High frequency trading ‘threat to public confidence’

The New York Attorney General is launching a probe into high frequency trading practices after concerns that traders are gaining unfair advantages and threatening public confidence in the markets

 
New York's Attorney General Eric T Schneiderman is concerned high frequency trading may be increasing risk as opposed to curbing threats 

New York’s Attorney General has announced a crackdown on high-frequency trading, as his office said that it will be taking a closer look at vendors who provide services for high frequency traders.

In a speech given at the New York Law School, Eric T Schneiderman called for reforms that would eliminate “unfair advantages” for high-frequency trading firms.

Often such traders get faster access to data than the public would, through services offered by exchanges and other providers. This includes allowing HFT’s to locate their computer servers within trading venues themselves; providing extra network bandwidth to high-frequency traders; and attaching ultra-fast connection cables and special high-speed switches to their servers, the AG’s office said in a statement.

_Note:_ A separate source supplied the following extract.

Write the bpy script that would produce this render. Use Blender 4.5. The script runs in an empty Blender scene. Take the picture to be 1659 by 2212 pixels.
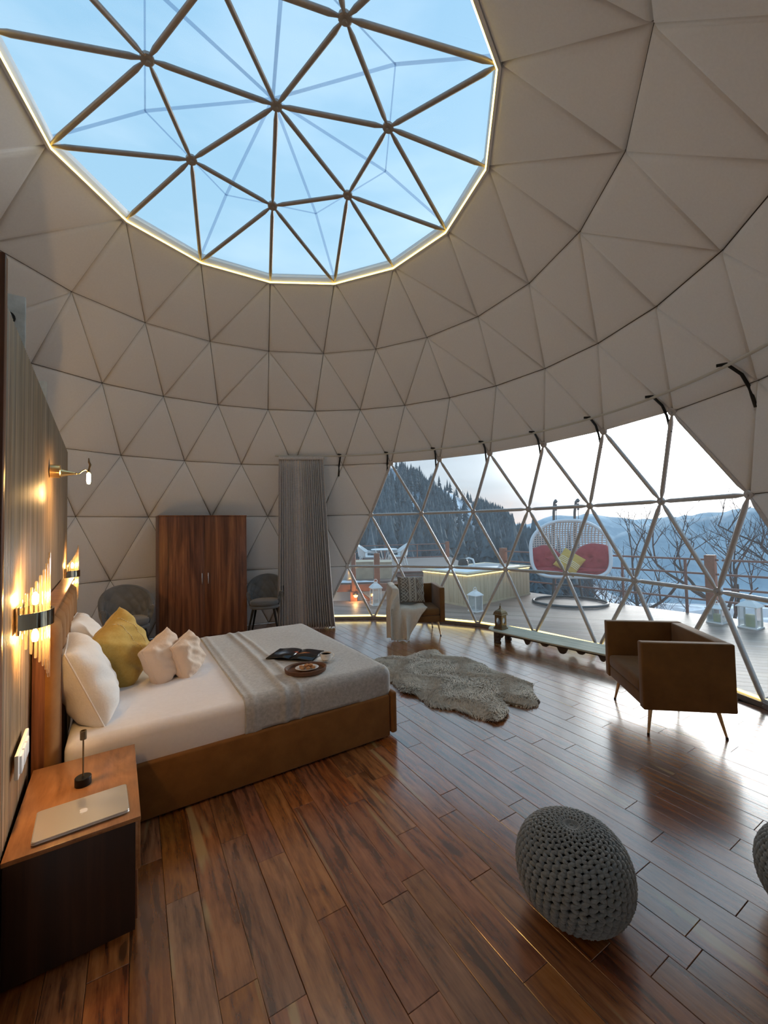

The practice of co-location has grown in popularity in recent years, but it has also come under scrutiny as concerns about its market influence have grown

“In the hands of predatory high-frequency traders, those services distort our markets,” Schneiderman explained. “Each of these services offers clients a timing advantage – often in milliseconds – that allows high-frequency traders to make rapid and often risk-free trades before the rest of the market can react.”

In high frequency trading, firms create computer platforms to buy and sell stocks in milliseconds. It is common practice for trading firms to place their systems in the same data centres as the exchanges, allowing them to directly plug in their companies’ servers and shave crucial time off transactions. The practice of co-location has grown in popularity in recent years, but it has also come under scrutiny as concerns about its market influence have grown.

“We call it Insider Trading 2.0, and it is one of the greatest threats to public confidence in the markets. Rather than curbing the worst threats posed by high-frequency traders, our markets are becoming too focused on catering to them,” Schneiderman said of the HFTs.

The attorney general will be focusing on practices, which provide traders with information that allows them to take positions in the market at an unfair advantage. The announcement follows a similar probe last year, where Thomson Reuters agreed to discontinue its practice of selling high-frequency traders a two-second sneak peek of consumer survey results that could impact markets.

As of late, regulators have put the spotlight on high frequency trading. In February 2014, the US Commodities Futures Trading Commission said it would also be looking into regulating trading practices at firms, once the findings from a report on the industry have been published in September this year.